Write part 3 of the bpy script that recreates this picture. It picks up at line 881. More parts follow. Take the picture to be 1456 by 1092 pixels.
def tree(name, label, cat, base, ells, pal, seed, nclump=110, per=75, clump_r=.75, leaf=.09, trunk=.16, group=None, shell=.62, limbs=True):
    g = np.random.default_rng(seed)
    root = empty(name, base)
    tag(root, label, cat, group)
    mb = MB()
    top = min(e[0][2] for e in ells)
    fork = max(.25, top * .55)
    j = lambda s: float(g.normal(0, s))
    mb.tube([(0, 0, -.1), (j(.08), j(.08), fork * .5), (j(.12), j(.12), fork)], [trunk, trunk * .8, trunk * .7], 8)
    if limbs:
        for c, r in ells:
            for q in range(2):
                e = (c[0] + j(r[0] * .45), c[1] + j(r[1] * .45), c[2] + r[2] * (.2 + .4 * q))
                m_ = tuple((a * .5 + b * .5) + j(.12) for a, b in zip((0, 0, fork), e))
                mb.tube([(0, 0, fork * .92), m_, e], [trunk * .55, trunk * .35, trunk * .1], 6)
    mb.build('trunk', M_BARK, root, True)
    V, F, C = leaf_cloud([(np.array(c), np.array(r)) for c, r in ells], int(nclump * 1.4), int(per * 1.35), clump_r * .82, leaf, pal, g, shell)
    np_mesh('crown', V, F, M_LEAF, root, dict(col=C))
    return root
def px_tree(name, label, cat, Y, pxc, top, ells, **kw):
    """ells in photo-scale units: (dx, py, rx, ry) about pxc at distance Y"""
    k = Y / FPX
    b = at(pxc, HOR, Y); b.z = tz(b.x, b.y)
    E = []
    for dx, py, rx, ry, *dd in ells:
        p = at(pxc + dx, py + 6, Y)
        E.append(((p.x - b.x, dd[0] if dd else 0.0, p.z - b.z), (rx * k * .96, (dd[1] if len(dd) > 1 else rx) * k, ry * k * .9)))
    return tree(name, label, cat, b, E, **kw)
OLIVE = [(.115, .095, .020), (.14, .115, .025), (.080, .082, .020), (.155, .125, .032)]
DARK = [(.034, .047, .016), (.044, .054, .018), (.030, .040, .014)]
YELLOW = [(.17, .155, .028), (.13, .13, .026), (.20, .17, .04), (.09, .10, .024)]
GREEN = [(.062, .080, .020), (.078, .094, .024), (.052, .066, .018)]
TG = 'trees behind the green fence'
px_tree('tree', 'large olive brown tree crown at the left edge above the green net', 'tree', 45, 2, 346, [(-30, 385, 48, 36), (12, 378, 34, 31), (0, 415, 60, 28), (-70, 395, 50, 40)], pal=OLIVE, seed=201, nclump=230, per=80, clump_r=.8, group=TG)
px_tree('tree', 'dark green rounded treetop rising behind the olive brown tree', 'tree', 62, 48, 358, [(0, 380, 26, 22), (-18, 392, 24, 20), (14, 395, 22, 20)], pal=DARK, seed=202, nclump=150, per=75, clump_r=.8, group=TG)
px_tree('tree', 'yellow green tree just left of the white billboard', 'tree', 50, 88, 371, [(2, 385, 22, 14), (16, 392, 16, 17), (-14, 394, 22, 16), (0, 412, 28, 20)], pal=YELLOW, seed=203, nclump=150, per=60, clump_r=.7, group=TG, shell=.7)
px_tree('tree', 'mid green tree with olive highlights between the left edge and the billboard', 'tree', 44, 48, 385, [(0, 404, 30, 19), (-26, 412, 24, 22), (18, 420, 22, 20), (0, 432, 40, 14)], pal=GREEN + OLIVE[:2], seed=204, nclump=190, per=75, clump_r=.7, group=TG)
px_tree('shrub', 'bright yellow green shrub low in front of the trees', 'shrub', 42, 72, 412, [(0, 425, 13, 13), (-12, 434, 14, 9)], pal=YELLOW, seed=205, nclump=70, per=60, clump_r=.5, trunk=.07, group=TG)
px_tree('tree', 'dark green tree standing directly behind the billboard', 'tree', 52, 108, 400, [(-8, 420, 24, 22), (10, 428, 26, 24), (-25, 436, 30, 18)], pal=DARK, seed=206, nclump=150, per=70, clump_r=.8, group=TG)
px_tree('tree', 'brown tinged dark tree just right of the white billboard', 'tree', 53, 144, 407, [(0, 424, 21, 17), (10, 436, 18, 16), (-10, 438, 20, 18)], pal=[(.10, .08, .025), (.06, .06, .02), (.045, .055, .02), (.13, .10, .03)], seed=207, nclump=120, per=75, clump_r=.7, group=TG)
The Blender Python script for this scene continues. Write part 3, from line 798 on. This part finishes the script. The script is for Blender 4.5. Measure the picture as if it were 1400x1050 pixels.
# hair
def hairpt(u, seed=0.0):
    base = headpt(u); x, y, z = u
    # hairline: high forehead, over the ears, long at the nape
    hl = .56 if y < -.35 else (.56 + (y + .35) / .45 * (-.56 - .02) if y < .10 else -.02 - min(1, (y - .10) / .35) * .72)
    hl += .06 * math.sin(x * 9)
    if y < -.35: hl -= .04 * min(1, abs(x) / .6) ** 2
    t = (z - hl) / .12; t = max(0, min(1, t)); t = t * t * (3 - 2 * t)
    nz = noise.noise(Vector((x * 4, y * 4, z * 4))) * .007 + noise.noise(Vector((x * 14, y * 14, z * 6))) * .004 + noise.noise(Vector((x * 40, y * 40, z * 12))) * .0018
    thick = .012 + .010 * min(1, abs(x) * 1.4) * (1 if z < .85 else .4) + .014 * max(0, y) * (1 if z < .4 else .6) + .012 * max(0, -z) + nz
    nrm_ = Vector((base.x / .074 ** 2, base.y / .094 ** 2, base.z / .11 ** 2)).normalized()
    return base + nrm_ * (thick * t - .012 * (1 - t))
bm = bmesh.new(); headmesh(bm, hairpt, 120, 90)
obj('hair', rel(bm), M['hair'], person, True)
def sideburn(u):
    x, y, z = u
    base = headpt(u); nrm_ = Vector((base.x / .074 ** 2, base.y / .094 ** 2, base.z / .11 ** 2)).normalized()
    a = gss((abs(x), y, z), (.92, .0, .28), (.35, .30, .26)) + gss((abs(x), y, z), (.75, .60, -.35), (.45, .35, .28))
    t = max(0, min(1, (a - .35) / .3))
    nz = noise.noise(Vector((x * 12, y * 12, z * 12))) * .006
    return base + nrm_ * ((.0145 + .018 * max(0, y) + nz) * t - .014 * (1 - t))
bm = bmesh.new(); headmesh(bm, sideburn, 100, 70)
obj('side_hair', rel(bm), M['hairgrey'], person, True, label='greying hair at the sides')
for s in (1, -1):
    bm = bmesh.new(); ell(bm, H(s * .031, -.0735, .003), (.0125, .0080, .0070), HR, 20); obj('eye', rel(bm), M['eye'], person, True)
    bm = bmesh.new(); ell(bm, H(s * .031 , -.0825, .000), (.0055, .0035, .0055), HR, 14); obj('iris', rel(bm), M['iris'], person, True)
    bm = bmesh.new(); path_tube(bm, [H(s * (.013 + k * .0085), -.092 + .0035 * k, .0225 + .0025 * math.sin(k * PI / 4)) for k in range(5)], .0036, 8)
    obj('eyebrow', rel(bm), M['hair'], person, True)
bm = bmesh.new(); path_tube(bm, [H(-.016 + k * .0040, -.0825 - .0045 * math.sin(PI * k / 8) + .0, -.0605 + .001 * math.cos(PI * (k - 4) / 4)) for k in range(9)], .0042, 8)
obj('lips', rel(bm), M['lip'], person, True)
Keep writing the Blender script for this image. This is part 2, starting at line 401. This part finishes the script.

__Task objective__. Go through the preceding material and copy each line that has the word "Write".

__Exercise answer__.
Write part 3 of the bpy script that recreates this picture. It picks up at line 881. More parts follow. Take the picture to be 1456 by 1092 pixels.
The Blender Python script for this scene continues. Write part 3, from line 798 on. This part finishes the script. The script is for Blender 4.5. Measure the picture as if it were 1400x1050 pixels.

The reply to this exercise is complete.